Right after New Year’s, I saw an ad at a Tokyo subway station for an apartment tower that proclaimed all units had been sold on the first day. I couldn’t fathom why anyone would want to live in an ultra-high-rise. It seems strange to want to pay so much to live with perhaps 500 other households, each room stacked one above the other, sometimes reaching 50 floors. In the United States, for example, low-income housing is usually built in such a fashion.

If I had the money, I would prefer to buy a house. If I were very rich, I’d buy land and build one.

Recently, I began to perhaps understand why such “tower mansions” were appealing.

I remembered being intrigued a few months ago by an automatic e-mail from Google+ saying my friend had invited me to join the online networking service and had added me to one of his “circles.” I didn’t join, for the same reason I don’t have a Facebook account: I don’t want to live an online life with my personal data floating in cyberspace.
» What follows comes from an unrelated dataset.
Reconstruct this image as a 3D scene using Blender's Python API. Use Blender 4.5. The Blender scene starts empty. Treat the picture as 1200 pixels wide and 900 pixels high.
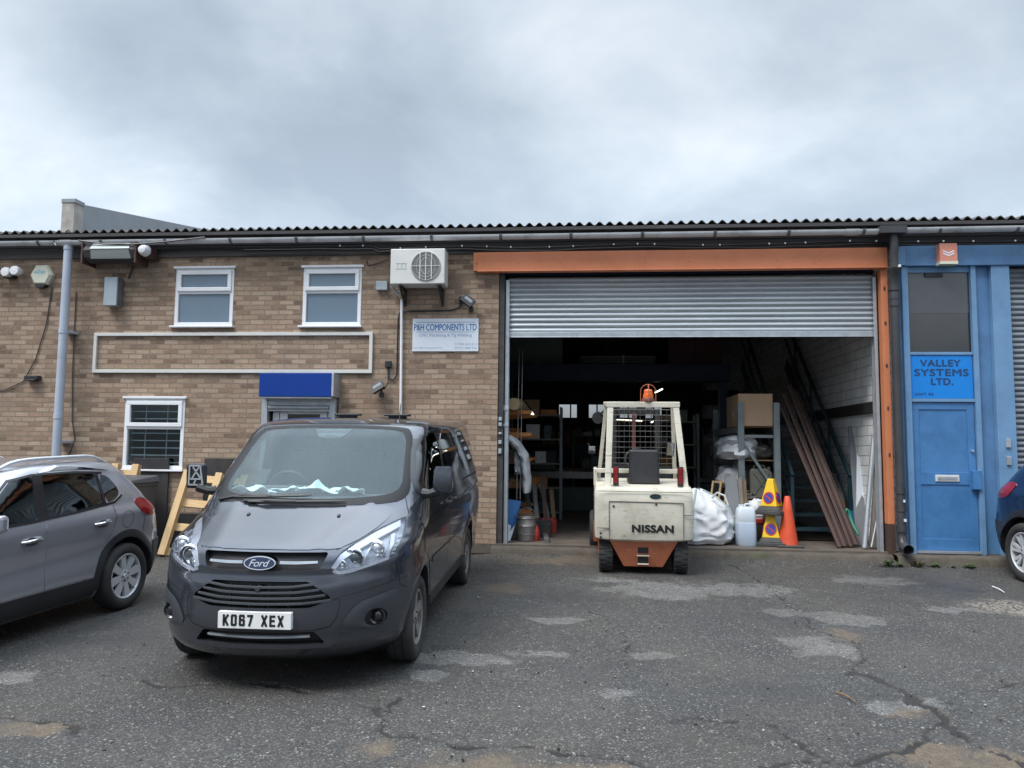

What had caught my attention was the idea of circles, levels of exclusivity that help the user manage access.

I ignored the invitation. My initial reaction was how silly it was to place different contacts into specified groups to direct them to the part of yourself you wanted to show. Then I realized that I have three personal e-mail accounts, not including the one for my cellphone; depending on my relationship with someone, that person would only know one of the three addresses.

In effect, I am controlling the level of access to me and in turn the amount of attention I pay to my contacts.

This inclination for exclusivity seems to be an inherent human trait. Exclusivity grants access and attention, privileges and priority. It is the root of a selective group mentality, us versus them.

We all seem to have a desire to seek such exclusivity, to be separated from “regular” people, to be discriminate in our choices. If we have the funds, we’ll pay a little extra to gain that separation in first class on an airline or with a “green car” train seat.

Yes, tastes and feelings will vary. So where is the exclusivity in living in a high-rise apartment building?

Maybe it’s like the green car: just enough separation at an acceptable cost. It may also be better than living in a community of single-family houses.

Communities, like circles, tend to have access to private information. In a housing community, neighbors can see if you own a car, what kind of car you drive, who visits, whether you are home, how long you are on vacation.

In an apartment tower, neighbors don’t form a community. Each tenant is an individual sharing the perks of urban living, without having to grant access to anyone else. Life remains private, hidden from view.

In such a living situation, one can manage privacy with ease.

Yet, just as I want to maintain my freedom in cyberspace, I want to have freedom of movement, meaning location and services are important to me. Many of these tower mansions are situated around Tokyo Bay and access is inconvenient. With Tokyo not winning the 2016 Olympic bid, those areas have not been built up.

I’ll search for a different level of exclusivity.